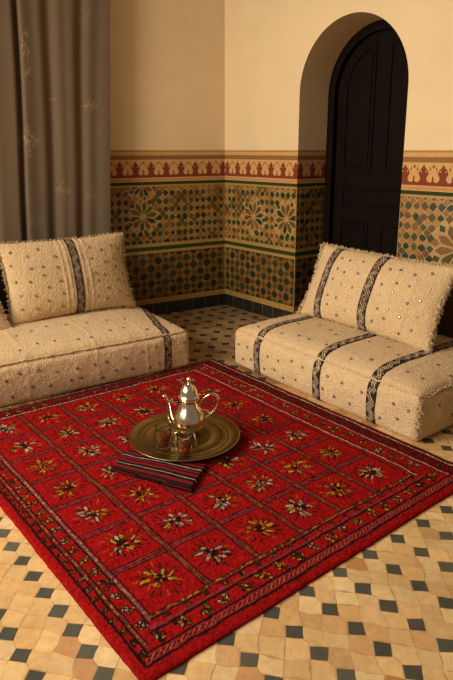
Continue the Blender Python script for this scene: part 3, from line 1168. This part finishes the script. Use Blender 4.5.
for i in range(14):
    for k in range(2):
        xx = .06 + i * .105 + (.05 if k % 2 else 0) + rr.uniform(-.018, .018)
        if xx > RSL - .04 or min(abs(xx - b) for b in RB) < .045:
            continue
        h = hitR(Vector((xx, .10 + k * .2 + rr.uniform(-.045, .045), 1)), Vector((0, 0, -1)))
        if h:
            sequin(sofa_r, h[0] + h[1] * .002, h[1])
for yy, zz in ((.14, .17), (.25, .09), (.36, .18), (.46, .10)):
    h = hitR(Vector((RSL + 1, yy, zz)), Vector((-1, 0, 0)))
    if h:
        sequin(sofa_r, h[0] + h[1] * .002, h[1])

# ------------------------------------------------------------------ pillows
def up_vec(yaw, tilt):
    n = Vector((-math.sin(yaw), math.cos(yaw), 0))
    return n * math.sin(tilt) + Vector((0, 0, math.cos(tilt)))

# right pillow
W, H_ = 1.005, 0.485
yaw, tilt = R(-54.0), R(24)
pr = empty('pillow')
cmid = Vector(((0.508 + 1.066) / 2, (3.870 + 3.068) / 2, 0.302))
place_pillow(pr, cmid + up_vec(yaw, tilt) * (H_ * .49), yaw, tilt)
tag(pr, 'wide cream shaggy pillow with two dark bands on the right floor sofa', 'pillow')
pc = pillow(W, H_, 0.20, 71, pr, ridges=(-.46, -.22, -.16, -.08, .12, .21, .33))
hp = bvh_of(pc)
pillow_strip(hp, -.325, H_, .07, pr)
pillow_strip(hp, .05, H_, .07, pr)
strands('fringe', pillow_edge(W, H_, 'l', 800, 1) + pillow_edge(W, H_, 'r', 1300, 2) + pillow_edge(W, H_, 't', 600, 3) + pillow_edge(W, H_, 'b', 220, 4), pr, length=(.010, .024), rad=.0026)
pillow_sequins(hp, (-.235, -.155, -.07, .145, .225, .315, .40), H_, pr, 12, zs=5)

# left pillow
W2, H2 = 0.86, 0.515
yaw2, tilt2 = R(37.5), R(17)
p2 = empty('pillow')
c2 = Vector(((-1.300 - 0.674) / 2, (3.587 + 4.083) / 2, 0.302))
place_pillow(p2, c2 + up_vec(yaw2, tilt2) * (H2 * .49), yaw2, tilt2)
tag(p2, 'wide cream shaggy pillow with one dark woven band leaning before the curtain', 'pillow')
pc = pillow(W2, H2, 0.19, 91, p2, ridges=(-.065, -.03, .07, .11))
hp = bvh_of(pc)
pillow_strip(hp, .02, H2, .060, p2)
strands('fringe', pillow_edge(W2, H2, 'l', 260, 11) + pillow_edge(W2, H2, 'r', 320, 12) + pillow_edge(W2, H2, 't', 170, 13) + pillow_edge(W2, H2, 'b', 200, 14), p2, length=(.010, .022), rad=.0018)
pillow_sequins(hp, (-.37, -.28, -.19, -.105, .145, .22, .30, .37), H2, p2, 22, zs=5)

# far left pillow, cut by the frame
p3 = empty('pillow')
yaw3 = R(33)
W3 = 0.80
e3 = Vector((math.cos(yaw3), math.sin(yaw3), 0))
M3 = Matrix.Rotation(yaw3, 3, 'Z') @ Matrix.Rotation(-R(27), 3, 'X') @ Matrix.Rotation(R(-5), 3, 'Y')
p3.rotation_euler = M3.to_euler()
p3.location = Vector((-1.334, 3.488, 0.305)) + e3 * .03 + M3 @ Vector((-W3 / 2, 0, .47 * .49))
tag(p3, 'cream shaggy pillow at the left edge, only its right side showing', 'pillow')
pc = pillow(W3, .47, .15, 131, p3, nx=120, ny=72)
strands('fringe', pillow_edge(W3, .47, 'r', 220, 31), p3, length=(.010, .02), rad=.0018)
hp = bvh_of(pc)
pillow_sequins(hp, (.24, .32), .47, p3, 32, zs=4)

# backrest bolsters behind the pillows
def bolster(name, L, Hh, D, loc, yaw, tilt, mat, label):
    nx, nyy = 40, 24
    v = []
    for i in range(nx):
        s = -1 + 2 * i / (nx - 1)
        k = (1 - abs(s) ** 8) ** .5 if abs(s) < 1 else 0.0
        k = max(k, .03)
        for j in range(nyy):
            a = 2 * math.pi * j / nyy
            ca, sa = math.cos(a), math.sin(a)
            cx = math.copysign(abs(ca) ** .5, ca) * D / 2 * k
            cz = math.copysign(abs(sa) ** .5, sa) * Hh / 2 * (.8 + .2 * k)
            v.append((s * L / 2, cx, cz))
    f = grid_faces(nx, nyy, wrap=True, flip=True)
    f.append(tuple(range(nyy)))
    f.append(tuple(range((nx - 1) * nyy, nx * nyy))[::-1])
    o = mesh_obj(name, v, f, mat, smooth=True)
    bm = bmesh.new(); bm.from_mesh(o.data); bmesh.ops.recalc_face_normals(bm, faces=bm.faces); bm.to_mesh(o.data); bm.free()
    place_pillow(o, loc, yaw, tilt)
    tag(o, label, 'cushion')
    return o
bolster('back_cushion', 1.20, .44, .13, Vector((0.100, 3.718, 0)) + eR * .82 + nR * .79 + Vector((0, 0, .455)), AR, R(6), M['olive'], 'plain olive brown back cushion behind the two-banded pillow at right')
bolster('back_cushion', 1.60, .42, .11, Vector((-0.256, 3.70, 0)) - eL * 1.00 + nL * .86 + Vector((0, 0, .49)), AL, R(4), M['darkbrown'], 'guessed near-black cushion put in the dark gap between the two left pillows')  # near-black body put in to stand for the shade between the pillows

# ------------------------------------------------------------------ curtain
cs, cz = np.linspace(-2.35, -1.045, 260), np.linspace(0.03, 3.0, 420)
S_, Zc = np.meshgrid(cs, cz, indexing='ij')
pc_ = np.stack([S_.ravel(), np.zeros(S_.size), Zc.ravel()], 1)
sway = 0.010 * np.sin(Zc * 1.7) + 0.006 * np.sin(Zc * 3.1 + S_ * 4)
ss = S_ + sway - (Zc - 1.5) * 0.02
dep = np.full(S_.shape, -0.13)
for c, w, a in ((-1.672, .018, .055), (-1.46, .045, .038), (-1.25, .040, .034), (-1.88, .035, .05), (-2.1, .04, .05), (-1.36, .03, .004), (-1.14, .04, .006), (-1.56, .04, .006)):
    dep += a * np.exp(-((ss - c) / w) ** 2)          # valleys run back towards the wall
dep += -0.004 * np.cos((ss + 1.05) * 30)
base = np.array(lin((110, 93, 75)))
img = np.tile(base, S_.shape + (1,))
thread = np.array(lin((172, 148, 116)))
cn = vnoise(pc_, 160, 55).reshape(S_.shape)
cn2 = vnoise(pc_, 18, 56).reshape(S_.shape)
def motif(s0, z0, r, k, arms=8):
    x, y_ = S_ - s0, Zc - z0
    rad = np.hypot(x, y_)
    th = np.arctan2(y_, x)
    m = np.zeros(S_.shape, bool)
    for q in range(arms):
        d = th - q * 2 * math.pi / arms
        d = (d + math.pi) % (2 * math.pi) - math.pi
        al, ac = rad * np.cos(d), rad * np.sin(d)
        L = r * (1.25 if q % (arms // 2) == arms // 4 else .85 if q % 2 == 0 else .6)
        m |= (al > 0) & (al < L) & (np.abs(ac) < r * .055)
        for f0 in (.5, .78):
            m |= (np.abs(np.abs(ac) - (al - L * f0) * .9) < r * .05) & (al > L * f0) & (al < L * f0 + r * .24)
    m &= (cn > -.1)
    img[m] = img[m] * (1 - k) + thread * k
motif(-1.634, 1.41, .085, .55)
motif(-1.405, 1.07, .062, .40)
motif(-1.185, 1.655, .055, .5)
motif(-1.445, 1.69, .028, .4)
motif(-1.62, 0.86, .07, .22)
motif(-1.19, 1.02, .05, .35)
motif(-1.22, 2.25, .06, .15)
band = np.exp(-((S_ + 1.60) / .03) ** 2) * np.exp(-((Zc - 1.98) / .16) ** 2)
m = (cn > .25) & (band * (cn2 + 1.0) > .35)
img[m] = img[m] * .45 + thread * .55
v = np.stack([S_.ravel(), dep.ravel(), Zc.ravel()], 1)
# free edge keeps vertical in the picture's wall plane
v[:, 0] += ((Zc - 1.4) * 0.045 * np.clip((S_ + 1.5) / .45, 0, 1)).ravel()
cur = mesh_obj('curtain', v, grid_faces(260, 420, flip=False), M['curtain'], colors=img.reshape(-1, 3), smooth=True)
bm = bmesh.new(); bm.from_mesh(cur.data); bmesh.ops.recalc_face_normals(bm, faces=bm.faces); bm.to_mesh(cur.data); bm.free()
wall_obj(cur, A_LEFT)
cur.location = Vector(CORNER) - Vector((math.cos(A_LEFT), math.sin(A_LEFT), 0)) * .022
tag(cur, 'full-length taupe curtain with pale embroidered snowflake flowers hanging before the left wall', 'curtain')

# ------------------------------------------------------------------ tray
RT = 0.0165                        # top of the rug pile
TZ = 0.0                           # local
tray = empty('tray', (-0.197, 2.612, RT))
tag(tray, 'round engraved brass tray on the red rug carrying a teapot and glasses', 'tray')
prof = [(0, .024), (.12, .024), (.122, .0262), (.128, .024), (.178, .0242), (.182, .0275), (.187, .0275), (.191, .0245),
        (.204, .025), (.208, .0272), (.213, .0272), (.217, .0262), (.232, .0285), (.246, .033), (.254, .0365), (.259, .0372), (.2615, .0355), (.260, .0325), (.250, .0295), (.236, .0245), (.215, .0212), (.15, .0205), (0, .0205)]
g = Geo(); g.lathe(prof, 96)
g.build('tray_dish', M['brass'], tray)
g = Geo(); g.lathe([(.112, .0215), (.118, .004), (.124, .0), (.130, .0), (.128, .008), (.124, .0215)], 64)
g.build('foot_ring', M['brass'], tray)
ZT = RT + 0.0245                   # where things stand on the tray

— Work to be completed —
Without the pictures, return the listing above from its first line through the line that has "return n * math.sin(tilt)".

— Solution for this exercise —
Continue the Blender Python script for this scene: part 3, from line 1168. This part finishes the script. Use Blender 4.5.
for i in range(14):
    for k in range(2):
        xx = .06 + i * .105 + (.05 if k % 2 else 0) + rr.uniform(-.018, .018)
        if xx > RSL - .04 or min(abs(xx - b) for b in RB) < .045:
            continue
        h = hitR(Vector((xx, .10 + k * .2 + rr.uniform(-.045, .045), 1)), Vector((0, 0, -1)))
        if h:
            sequin(sofa_r, h[0] + h[1] * .002, h[1])
for yy, zz in ((.14, .17), (.25, .09), (.36, .18), (.46, .10)):
    h = hitR(Vector((RSL + 1, yy, zz)), Vector((-1, 0, 0)))
    if h:
        sequin(sofa_r, h[0] + h[1] * .002, h[1])

# ------------------------------------------------------------------ pillows
def up_vec(yaw, tilt):
    n = Vector((-math.sin(yaw), math.cos(yaw), 0))
    return n * math.sin(tilt) + Vector((0, 0, math.cos(tilt)))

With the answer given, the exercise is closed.